In September 2019 I gave a paper, “Eugenics, Karl Pearson, and the Legacy of Anglo-Saxon Nativism at UCL,” at a conference organised by the Research Group on University History held at the University of Manchester. The text of this talk also is available. In essence, it argues (1) Karl Pearson promoted a racist, nativist, supremacist programme favouring his vision of Anglo-Saxon stock, (2) he took advantage of his position within the university to develop this programme, and (3) he took advantage of his position within the university to insulate his programme from much external criticism.
I do not discuss in this talk (not enough time) the context for Pearson’s activities within English eugenics. Was he a big player? Was he a major influence on others? The more research I do about Pearson, the more I’ve come to believe, the answer to both questions is “no”. This is a story for another time. An excellent study of the larger communities in England is Lyndsay Farrall’s (1969) “The Origins and Growth of the English Eugenics Movement, 1860-1925” (Indiana University). A 2019 facsimile is available as an open-access free download book from STS Occasional Papers.
The paper presentation
I’ve had quite a number of requests to hear the paper, so I’ve repeated it as a recorded event. This adds some appendix material: reflections about what the study of Pearson can suggest for university management. These were not in the Manchester presentation (not enough time), but I’ve added them here as an initial exploration of those ideas. I hope to develop them more later.
White vs Anglo-Saxon
An important point in this paper that may pass over the casual viewer is the contrast between “white” and “Anglo-Saxon”. Historians agree “white” became a category of wide self-reference in the 1930s. Pearson’s work in the 1900s and 1910s developed a view that “Anglo-Saxon stock” was one stock within a larger “race,” and it was the stock that mattered most to him. He believed Anglo-Saxons were in competition within the Caucasian race with other stocks, such as Irish or Celtic, Frank, and so on. He also was shockingly anti-Semitic, and this figured into his calculations on immigration.
Simply put, Pearson was not a “white supremacist.” It would have mattered a great deal to him which stocks dominated the future Caucasian race. He certainly advocated Anglo-Saxon supremacy in Europe. He put nearly all his focus on the state of Anglo-Saxon stocks in Europe and how they might be improved. He also assumed a global dominance of northern Europeans. But as I say in this talk, Pearson simply didn’t care about the rest of humanity, and he chose to ignore the very real diversity of humanity around him every day in London.
Calling him an advocate of “white superiority” or “white supremacy” draws him into arguments that took place in other places (e.g., California) and other times (e.g., Britain in the Windrush decades.) We don’t need Pearson for us to discuss those important other topics, so best to leave him out and get to the historical understand of those other issues. It’s too many steps away from what he was trying to accomplish. We risk missing his advocacy of some equally pernicious ideas, especially the division of a community into seemingly anthropology units for the purposes of dominance and control. (Great analysis of this point.)

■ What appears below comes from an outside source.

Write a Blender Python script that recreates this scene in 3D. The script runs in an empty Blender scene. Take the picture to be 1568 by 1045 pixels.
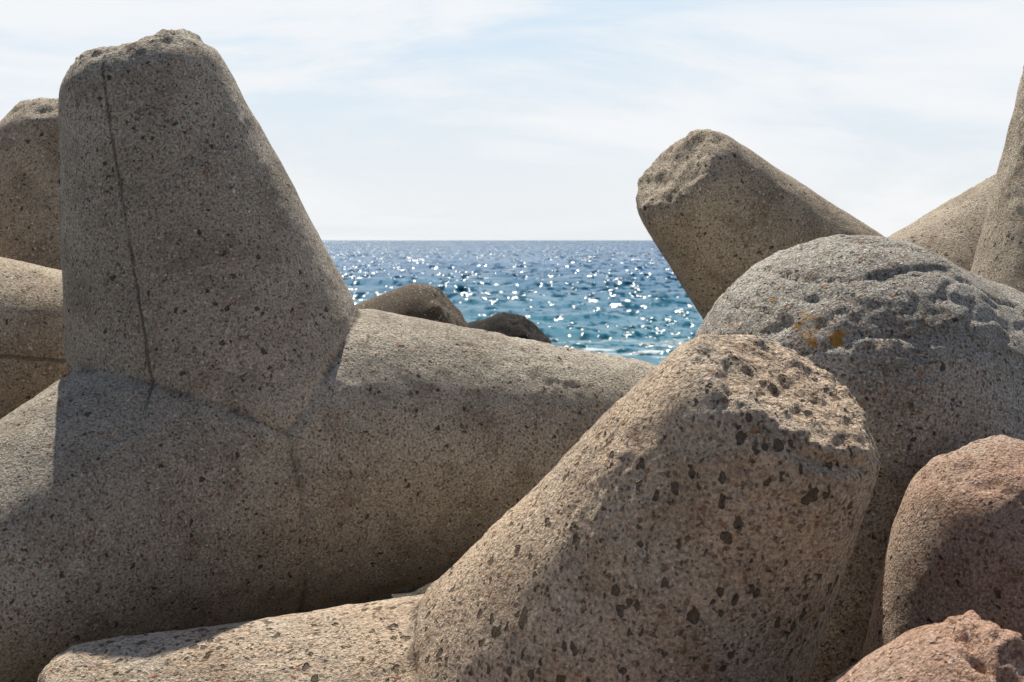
import bpy, math, numpy as np
from mathutils import Vector
rng = np.random.default_rng(7)
scene = bpy.context.scene

# ---------------------------------------------------------------- noise helpers (numpy)
def _h(ix, iy, iz, s):
    n = (ix*374761393 + iy*668265263 + iz*2147483647 + s*1274126177) & 0xffffffff
    n = ((n ^ (n >> 13)) * 1274126177) & 0xffffffff
    n = (n ^ (n >> 16)) & 0xffffffff
    n = (n * 2246822519) & 0xffffffff
    return ((n ^ (n >> 15)) & 0xffff) / 65535.0
def vnoise(p, s=0):
    i = np.floor(p).astype(np.int64); f = p - i; u = f*f*(3-2*f)
    r = 0
    for dx in (0, 1):
        for dy in (0, 1):
            for dz in (0, 1):
                w = (u[:,0] if dx else 1-u[:,0])*(u[:,1] if dy else 1-u[:,1])*(u[:,2] if dz else 1-u[:,2])
                r = r + w*_h(i[:,0]+dx, i[:,1]+dy, i[:,2]+dz, s)
    return r*2-1
def fbm(p, sc, octv=4, s=0, g=0.5):
    r = 0; a = 1; t = 0
    for o in range(octv):
        r = r + a*vnoise(p*sc + 13.7*o, s+o); t += a; a *= g; sc = sc*2.03
    return r/t
def sstep(a, b, x):
    t = np.clip((x-a)/(b-a), 0, 1); return t*t*(3-2*t)
def smax(a, b, k):
    h = np.clip(0.5+0.5*(a-b)/k, 0, 1); return b*(1-h)+a*h + k*h*(1-h)
def smin(a, b, k): return -smax(-a, -b, k)

# ---------------------------------------------------------------- node helpers
class NT:
    def __init__(s, tree): s.t = tree; s.n = tree.nodes; s.l = tree.links
    def node(s, typ, **kw):
        n = s.n.new(typ)
        for k, v in kw.items(): setattr(n, k, v)
        return n
    def put(s, sock, v):
        if isinstance(v, bpy.types.NodeSocket): s.l.new(v, sock)
        else: sock.default_value = v
    def math(s, op, a, b=0.0, clamp=False):
        n = s.node('ShaderNodeMath', operation=op, use_clamp=clamp)
        s.put(n.inputs[0], a); s.put(n.inputs[1], b); return n.outputs[0]
    def noise(s, vec, sc, det=4.0, rough=0.55, dist=0.0):
        n = s.node('ShaderNodeTexNoise'); s.put(n.inputs['Vector'], vec)
        n.inputs['Scale'].default_value = sc; n.inputs['Detail'].default_value = det
        n.inputs['Roughness'].default_value = rough; n.inputs['Distortion'].default_value = dist
        return n.outputs['Fac'], n.outputs['Color']
    def voro(s, vec, sc, feature='F1'):
        n = s.node('ShaderNodeTexVoronoi', feature=feature); s.put(n.inputs['Vector'], vec)
        n.inputs['Scale'].default_value = sc
        return n.outputs['Distance'], (n.outputs['Color'] if feature == 'F1' else None)
    def maprange(s, v, a, b, c=0.0, d=1.0, smooth=True):
        n = s.node('ShaderNodeMapRange'); n.interpolation_type = 'SMOOTHSTEP' if smooth else 'LINEAR'
        s.put(n.inputs['Value'], v); s.put(n.inputs['From Min'], a); s.put(n.inputs['From Max'], b)
        s.put(n.inputs['To Min'], c); s.put(n.inputs['To Max'], d); return n.outputs['Result']
    def mix(s, f, a, b, mode='MIX'):
        n = s.node('ShaderNodeMix', data_type='RGBA', blend_type=mode)
        s.put(n.inputs[0], f)
        for i, v in ((6, a), (7, b)):
            if isinstance(v, tuple) and len(v) == 3: v = (*v, 1)
            s.put(n.inputs[i], v)
        return n.outputs[2]
    def vmath(s, op, a, b):
        n = s.node('ShaderNodeVectorMath', operation=op)
        s.put(n.inputs[0], a)
        if op == 'SCALE': s.put(n.inputs['Scale'], b)
        else: s.put(n.inputs[1], b)
        return n.outputs['Value'] if op in ('DOT_PRODUCT', 'DISTANCE') else n.outputs[0]
    def sepx(s, v):
        n = s.node('ShaderNodeSeparateXYZ'); s.put(n.inputs[0], v); return n.outputs
    def comb(s, x, y, z):
        n = s.node('ShaderNodeCombineXYZ')
        for i, v in enumerate((x, y, z)): s.put(n.inputs[i], v)
        return n.outputs[0]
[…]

This is not simply an academic drawing of fine lines. Eugenics in Pearson’s place and time was far less about “races” as commonly used now and far more about “races” as used widely in Europe in the early 20thC: “stock,” “breed,” “variety,” “blood”. I think this is important to us, now, here because these wrong conceptions continue to be used widely around the globe. Nations seem deeply engaged right now in ethnic distinction and division internally based on this quickly mutating pseudo-anthropology. My UCL colleague, Professor Steve Jones, wrote and spoke eloquently about this in his 1996 BBC series, In the Blood. I highly recommend his book. The series is no longer available, sadly.
Postscript
I cannot express strongly enough that I have absolutely NO sympathy for Pearson’s views or his interpretative framework, which is deeply racist as well as just plain wrong. My philosophy for historians is “empathy,” meaning “seeing the world through another person’s eyes; understanding the world as they understood it”. Language used here reflects his work, not mine. Crucially, empathy is not sympathy, and discussing a topic is no indicator of advocacy.
Second postscript
An article by Mark Bridge in The Times, “Drop the term Anglo-Saxon as it is ‘bound up with white supremacy’, say academics,” raises a concern today about how “Anglo-Saxon” has come round to be part of the language of nativism. Historians of the British Isles between 300-1200 complain about the term being mis-used. It surely is. But that’s not the point. Pearson reaching into the past, extracted information he thought was useful, and used that information to construct a racist, nativist, supremacist interpretation of his present. Many others did the same. It’s right to be watchful of codewords such as “Anglo-Saxon”. It’s exclusionary and can create tremendous hurt amongst people who count themselves as British but not as Anglo-Saxons.